Your goal =
From the first line of the data below through the line bearing "scene.camera = camo", reproduce each line exactly; do not include pictures.

── Data excerpt

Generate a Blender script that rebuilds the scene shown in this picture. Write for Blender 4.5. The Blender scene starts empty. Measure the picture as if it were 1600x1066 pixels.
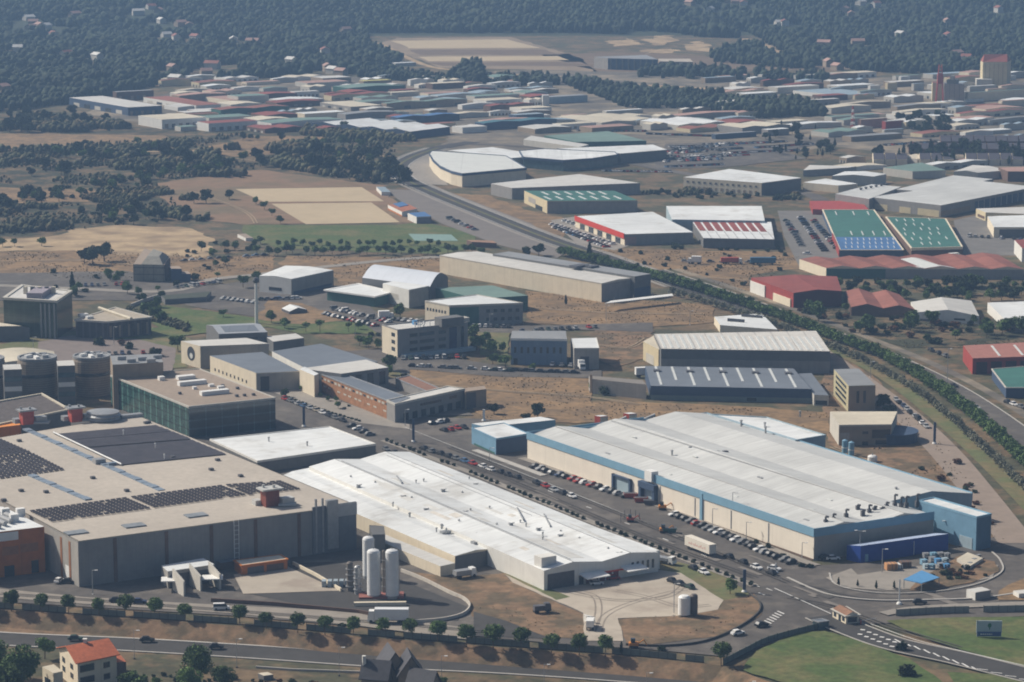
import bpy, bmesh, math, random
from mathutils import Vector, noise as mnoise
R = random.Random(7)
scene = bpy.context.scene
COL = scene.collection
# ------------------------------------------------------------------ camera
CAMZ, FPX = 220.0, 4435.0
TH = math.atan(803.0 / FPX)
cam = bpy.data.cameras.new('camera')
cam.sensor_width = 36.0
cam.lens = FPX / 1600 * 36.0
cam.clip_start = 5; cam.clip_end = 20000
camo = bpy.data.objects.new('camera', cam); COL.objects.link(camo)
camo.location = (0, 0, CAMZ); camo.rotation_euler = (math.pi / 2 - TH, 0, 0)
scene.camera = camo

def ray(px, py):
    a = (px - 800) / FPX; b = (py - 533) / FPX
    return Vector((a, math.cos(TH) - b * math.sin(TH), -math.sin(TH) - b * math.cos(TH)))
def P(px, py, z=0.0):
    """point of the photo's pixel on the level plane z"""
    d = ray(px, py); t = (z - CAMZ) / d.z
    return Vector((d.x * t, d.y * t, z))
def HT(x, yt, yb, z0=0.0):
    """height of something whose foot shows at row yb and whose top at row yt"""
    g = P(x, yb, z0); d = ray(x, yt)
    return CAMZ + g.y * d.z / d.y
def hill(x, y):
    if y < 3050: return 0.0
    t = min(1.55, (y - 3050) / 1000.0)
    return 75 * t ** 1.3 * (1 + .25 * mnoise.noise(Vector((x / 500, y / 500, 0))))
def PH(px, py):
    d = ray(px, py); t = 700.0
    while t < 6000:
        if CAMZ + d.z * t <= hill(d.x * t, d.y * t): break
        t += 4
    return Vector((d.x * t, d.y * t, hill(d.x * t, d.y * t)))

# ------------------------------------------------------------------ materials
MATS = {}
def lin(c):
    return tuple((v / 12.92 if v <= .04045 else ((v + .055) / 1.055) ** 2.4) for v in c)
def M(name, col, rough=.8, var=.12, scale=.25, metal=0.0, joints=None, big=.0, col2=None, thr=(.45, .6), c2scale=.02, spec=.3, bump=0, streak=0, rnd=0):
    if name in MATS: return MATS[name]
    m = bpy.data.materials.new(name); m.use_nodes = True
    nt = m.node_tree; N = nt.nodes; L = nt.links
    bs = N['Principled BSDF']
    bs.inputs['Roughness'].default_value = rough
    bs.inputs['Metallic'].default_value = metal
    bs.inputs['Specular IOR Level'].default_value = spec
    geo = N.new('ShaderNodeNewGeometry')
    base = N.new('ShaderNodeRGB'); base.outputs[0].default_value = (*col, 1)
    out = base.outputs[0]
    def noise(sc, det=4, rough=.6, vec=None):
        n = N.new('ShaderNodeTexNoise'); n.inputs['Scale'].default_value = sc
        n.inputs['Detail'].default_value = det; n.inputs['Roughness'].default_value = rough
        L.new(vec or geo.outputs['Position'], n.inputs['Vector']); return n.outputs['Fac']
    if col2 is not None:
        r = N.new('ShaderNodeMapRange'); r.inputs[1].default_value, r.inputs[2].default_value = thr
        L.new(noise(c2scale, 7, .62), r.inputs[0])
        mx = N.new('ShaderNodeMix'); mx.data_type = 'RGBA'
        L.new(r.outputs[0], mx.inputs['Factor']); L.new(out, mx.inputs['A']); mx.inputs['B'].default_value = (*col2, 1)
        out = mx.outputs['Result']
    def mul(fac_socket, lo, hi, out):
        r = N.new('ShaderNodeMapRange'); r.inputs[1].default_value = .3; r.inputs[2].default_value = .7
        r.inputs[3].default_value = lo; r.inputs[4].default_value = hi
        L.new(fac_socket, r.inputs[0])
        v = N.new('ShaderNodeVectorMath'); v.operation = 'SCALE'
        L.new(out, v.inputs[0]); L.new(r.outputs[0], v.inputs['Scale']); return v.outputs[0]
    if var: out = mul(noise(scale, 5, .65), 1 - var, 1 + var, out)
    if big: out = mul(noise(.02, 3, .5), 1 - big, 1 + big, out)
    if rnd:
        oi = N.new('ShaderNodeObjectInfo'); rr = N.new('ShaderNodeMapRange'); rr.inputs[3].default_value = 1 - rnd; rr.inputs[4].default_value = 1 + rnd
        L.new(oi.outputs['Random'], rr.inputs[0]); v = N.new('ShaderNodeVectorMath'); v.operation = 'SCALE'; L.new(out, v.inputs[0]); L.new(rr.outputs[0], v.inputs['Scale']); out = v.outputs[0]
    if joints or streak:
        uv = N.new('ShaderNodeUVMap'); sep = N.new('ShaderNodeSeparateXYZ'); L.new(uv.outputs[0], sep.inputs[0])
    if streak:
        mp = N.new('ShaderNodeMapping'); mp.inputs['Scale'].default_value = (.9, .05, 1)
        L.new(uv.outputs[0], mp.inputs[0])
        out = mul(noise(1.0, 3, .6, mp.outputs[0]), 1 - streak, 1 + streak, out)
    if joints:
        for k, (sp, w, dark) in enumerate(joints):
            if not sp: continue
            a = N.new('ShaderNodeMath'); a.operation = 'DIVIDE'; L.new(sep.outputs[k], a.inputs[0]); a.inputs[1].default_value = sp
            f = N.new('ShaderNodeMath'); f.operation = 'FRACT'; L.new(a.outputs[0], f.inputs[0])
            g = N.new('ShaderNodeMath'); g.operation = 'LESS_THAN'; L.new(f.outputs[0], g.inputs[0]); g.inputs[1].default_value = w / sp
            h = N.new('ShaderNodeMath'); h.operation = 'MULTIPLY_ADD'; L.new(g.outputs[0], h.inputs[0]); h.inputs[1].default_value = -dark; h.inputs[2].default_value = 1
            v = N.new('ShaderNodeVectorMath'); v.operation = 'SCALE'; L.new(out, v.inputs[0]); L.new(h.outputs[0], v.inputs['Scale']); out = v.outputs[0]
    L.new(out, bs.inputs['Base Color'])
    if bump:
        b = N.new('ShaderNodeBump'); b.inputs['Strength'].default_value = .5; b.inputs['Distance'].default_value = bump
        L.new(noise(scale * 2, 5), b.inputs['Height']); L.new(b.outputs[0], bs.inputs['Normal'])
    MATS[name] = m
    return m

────

Complete answer =
Generate a Blender script that rebuilds the scene shown in this picture. Write for Blender 4.5. The Blender scene starts empty. Measure the picture as if it were 1600x1066 pixels.
import bpy, bmesh, math, random
from mathutils import Vector, noise as mnoise
R = random.Random(7)
scene = bpy.context.scene
COL = scene.collection
# ------------------------------------------------------------------ camera
CAMZ, FPX = 220.0, 4435.0
TH = math.atan(803.0 / FPX)
cam = bpy.data.cameras.new('camera')
cam.sensor_width = 36.0
cam.lens = FPX / 1600 * 36.0
cam.clip_start = 5; cam.clip_end = 20000
camo = bpy.data.objects.new('camera', cam); COL.objects.link(camo)
camo.location = (0, 0, CAMZ); camo.rotation_euler = (math.pi / 2 - TH, 0, 0)
scene.camera = camo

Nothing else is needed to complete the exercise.